- _WHAT YOU HAVE TO DO_:
Transcribe the material exactly. Images do not belong in the copy.

─── DATA LINES

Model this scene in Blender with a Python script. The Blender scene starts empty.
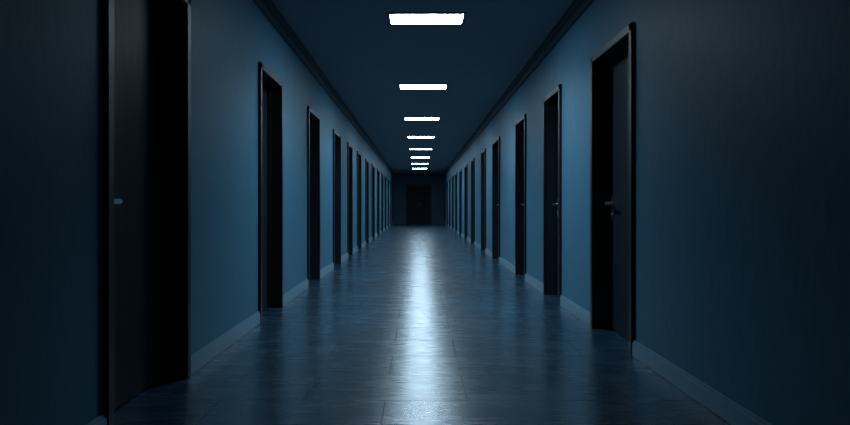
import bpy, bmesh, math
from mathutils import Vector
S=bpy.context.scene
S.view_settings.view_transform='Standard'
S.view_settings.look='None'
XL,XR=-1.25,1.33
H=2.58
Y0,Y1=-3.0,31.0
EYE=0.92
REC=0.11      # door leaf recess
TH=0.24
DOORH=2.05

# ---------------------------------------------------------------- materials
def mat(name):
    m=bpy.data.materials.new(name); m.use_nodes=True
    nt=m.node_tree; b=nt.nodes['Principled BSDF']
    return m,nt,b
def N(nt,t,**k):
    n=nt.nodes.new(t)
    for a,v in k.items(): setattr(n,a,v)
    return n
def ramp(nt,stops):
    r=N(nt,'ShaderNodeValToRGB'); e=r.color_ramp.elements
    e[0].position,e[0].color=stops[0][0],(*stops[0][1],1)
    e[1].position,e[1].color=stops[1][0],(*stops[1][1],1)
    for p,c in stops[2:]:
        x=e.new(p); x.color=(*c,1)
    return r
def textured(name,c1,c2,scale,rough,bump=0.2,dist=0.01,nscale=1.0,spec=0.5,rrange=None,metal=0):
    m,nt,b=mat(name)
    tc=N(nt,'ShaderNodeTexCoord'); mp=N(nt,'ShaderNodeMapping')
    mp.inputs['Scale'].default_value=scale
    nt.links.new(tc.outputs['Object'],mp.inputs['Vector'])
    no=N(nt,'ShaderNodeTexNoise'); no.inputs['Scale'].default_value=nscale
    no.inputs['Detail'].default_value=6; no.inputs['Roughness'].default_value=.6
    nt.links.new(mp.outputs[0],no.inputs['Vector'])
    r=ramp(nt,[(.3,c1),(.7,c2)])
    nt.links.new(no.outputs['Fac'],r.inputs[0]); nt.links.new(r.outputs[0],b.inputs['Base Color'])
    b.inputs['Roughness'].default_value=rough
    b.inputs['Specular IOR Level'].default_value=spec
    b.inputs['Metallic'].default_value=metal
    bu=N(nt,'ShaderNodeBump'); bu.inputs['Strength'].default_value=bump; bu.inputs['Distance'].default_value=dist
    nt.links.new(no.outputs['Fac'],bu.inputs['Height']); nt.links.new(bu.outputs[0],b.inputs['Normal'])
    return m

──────

- _WORKED SOLUTION_:
Model this scene in Blender with a Python script. The Blender scene starts empty.
import bpy, bmesh, math
from mathutils import Vector
S=bpy.context.scene
S.view_settings.view_transform='Standard'
S.view_settings.look='None'
XL,XR=-1.25,1.33
H=2.58
Y0,Y1=-3.0,31.0
EYE=0.92
REC=0.11      # door leaf recess
TH=0.24
DOORH=2.05

# ---------------------------------------------------------------- materials
def mat(name):
    m=bpy.data.materials.new(name); m.use_nodes=True
    nt=m.node_tree; b=nt.nodes['Principled BSDF']
    return m,nt,b
def N(nt,t,**k):
    n=nt.nodes.new(t)
    for a,v in k.items(): setattr(n,a,v)
    return n
def ramp(nt,stops):
    r=N(nt,'ShaderNodeValToRGB'); e=r.color_ramp.elements
    e[0].position,e[0].color=stops[0][0],(*stops[0][1],1)
    e[1].position,e[1].color=stops[1][0],(*stops[1][1],1)
    for p,c in stops[2:]:
        x=e.new(p); x.color=(*c,1)
    return r
def textured(name,c1,c2,scale,rough,bump=0.2,dist=0.01,nscale=1.0,spec=0.5,rrange=None,metal=0):
    m,nt,b=mat(name)
    tc=N(nt,'ShaderNodeTexCoord'); mp=N(nt,'ShaderNodeMapping')
    mp.inputs['Scale'].default_value=scale
    nt.links.new(tc.outputs['Object'],mp.inputs['Vector'])
    no=N(nt,'ShaderNodeTexNoise'); no.inputs['Scale'].default_value=nscale
    no.inputs['Detail'].default_value=6; no.inputs['Roughness'].default_value=.6
    nt.links.new(mp.outputs[0],no.inputs['Vector'])
    r=ramp(nt,[(.3,c1),(.7,c2)])
    nt.links.new(no.outputs['Fac'],r.inputs[0]); nt.links.new(r.outputs[0],b.inputs['Base Color'])
    b.inputs['Roughness'].default_value=rough
    b.inputs['Specular IOR Level'].default_value=spec
    b.inputs['Metallic'].default_value=metal
    bu=N(nt,'ShaderNodeBump'); bu.inputs['Strength'].default_value=bump; bu.inputs['Distance'].default_value=dist
    nt.links.new(no.outputs['Fac'],bu.inputs['Height']); nt.links.new(bu.outputs[0],b.inputs['Normal'])
    return m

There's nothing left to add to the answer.